*MATERIAL*:

———

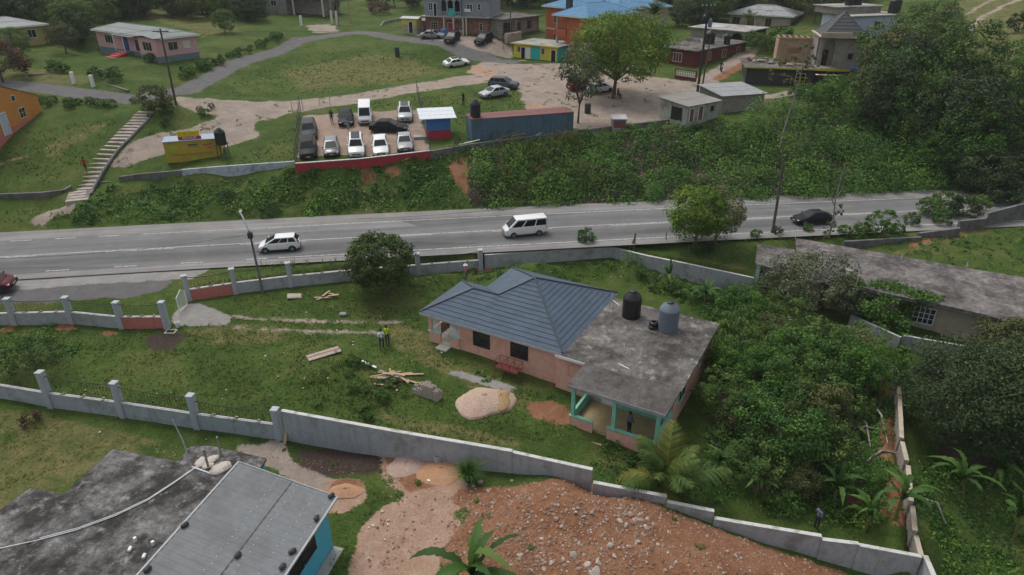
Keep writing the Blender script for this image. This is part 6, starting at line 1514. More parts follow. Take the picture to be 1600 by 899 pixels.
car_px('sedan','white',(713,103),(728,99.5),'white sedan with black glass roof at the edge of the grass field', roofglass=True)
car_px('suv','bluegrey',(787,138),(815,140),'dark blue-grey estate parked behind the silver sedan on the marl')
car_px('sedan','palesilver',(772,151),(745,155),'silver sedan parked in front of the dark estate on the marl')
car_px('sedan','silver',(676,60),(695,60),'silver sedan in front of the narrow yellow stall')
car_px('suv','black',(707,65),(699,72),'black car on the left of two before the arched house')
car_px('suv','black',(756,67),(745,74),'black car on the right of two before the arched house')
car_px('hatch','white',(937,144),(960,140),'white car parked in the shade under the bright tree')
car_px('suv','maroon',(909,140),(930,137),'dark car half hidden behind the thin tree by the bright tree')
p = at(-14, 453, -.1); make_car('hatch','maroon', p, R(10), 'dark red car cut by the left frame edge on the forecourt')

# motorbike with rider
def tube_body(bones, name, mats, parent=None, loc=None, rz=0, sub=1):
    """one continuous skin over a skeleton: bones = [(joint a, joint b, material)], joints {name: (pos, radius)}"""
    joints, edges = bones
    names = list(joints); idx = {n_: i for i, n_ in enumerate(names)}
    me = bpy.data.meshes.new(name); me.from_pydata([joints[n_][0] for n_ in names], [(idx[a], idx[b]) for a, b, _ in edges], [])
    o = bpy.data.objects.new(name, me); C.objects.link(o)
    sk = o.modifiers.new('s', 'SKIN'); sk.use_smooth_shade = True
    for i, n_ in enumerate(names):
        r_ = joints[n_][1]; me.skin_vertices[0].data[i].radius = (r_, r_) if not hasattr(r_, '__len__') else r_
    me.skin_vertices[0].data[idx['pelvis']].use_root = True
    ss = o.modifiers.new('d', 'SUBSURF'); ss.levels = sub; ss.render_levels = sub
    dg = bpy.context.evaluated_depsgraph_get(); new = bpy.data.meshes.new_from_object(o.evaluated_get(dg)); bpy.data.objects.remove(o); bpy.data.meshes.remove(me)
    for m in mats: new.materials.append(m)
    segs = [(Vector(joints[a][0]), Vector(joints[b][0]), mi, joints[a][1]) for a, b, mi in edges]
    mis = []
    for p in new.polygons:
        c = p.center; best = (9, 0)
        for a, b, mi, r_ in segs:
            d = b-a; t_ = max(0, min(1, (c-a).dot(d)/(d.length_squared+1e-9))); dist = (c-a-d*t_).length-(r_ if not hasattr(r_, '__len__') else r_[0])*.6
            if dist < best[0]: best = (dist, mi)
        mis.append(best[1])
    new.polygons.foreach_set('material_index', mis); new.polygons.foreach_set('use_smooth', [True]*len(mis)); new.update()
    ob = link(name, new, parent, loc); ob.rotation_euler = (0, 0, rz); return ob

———

*EXERCISE OBJECTIVE*:
Return the material line for line, from its beginning to the line that contains "p = at(-14, 453, -.1);", with the pictures left out.

*EXERCISE RESULT*:
Keep writing the Blender script for this image. This is part 6, starting at line 1514. More parts follow. Take the picture to be 1600 by 899 pixels.
car_px('sedan','white',(713,103),(728,99.5),'white sedan with black glass roof at the edge of the grass field', roofglass=True)
car_px('suv','bluegrey',(787,138),(815,140),'dark blue-grey estate parked behind the silver sedan on the marl')
car_px('sedan','palesilver',(772,151),(745,155),'silver sedan parked in front of the dark estate on the marl')
car_px('sedan','silver',(676,60),(695,60),'silver sedan in front of the narrow yellow stall')
car_px('suv','black',(707,65),(699,72),'black car on the left of two before the arched house')
car_px('suv','black',(756,67),(745,74),'black car on the right of two before the arched house')
car_px('hatch','white',(937,144),(960,140),'white car parked in the shade under the bright tree')
car_px('suv','maroon',(909,140),(930,137),'dark car half hidden behind the thin tree by the bright tree')
p = at(-14, 453, -.1); make_car('hatch','maroon', p, R(10), 'dark red car cut by the left frame edge on the forecourt')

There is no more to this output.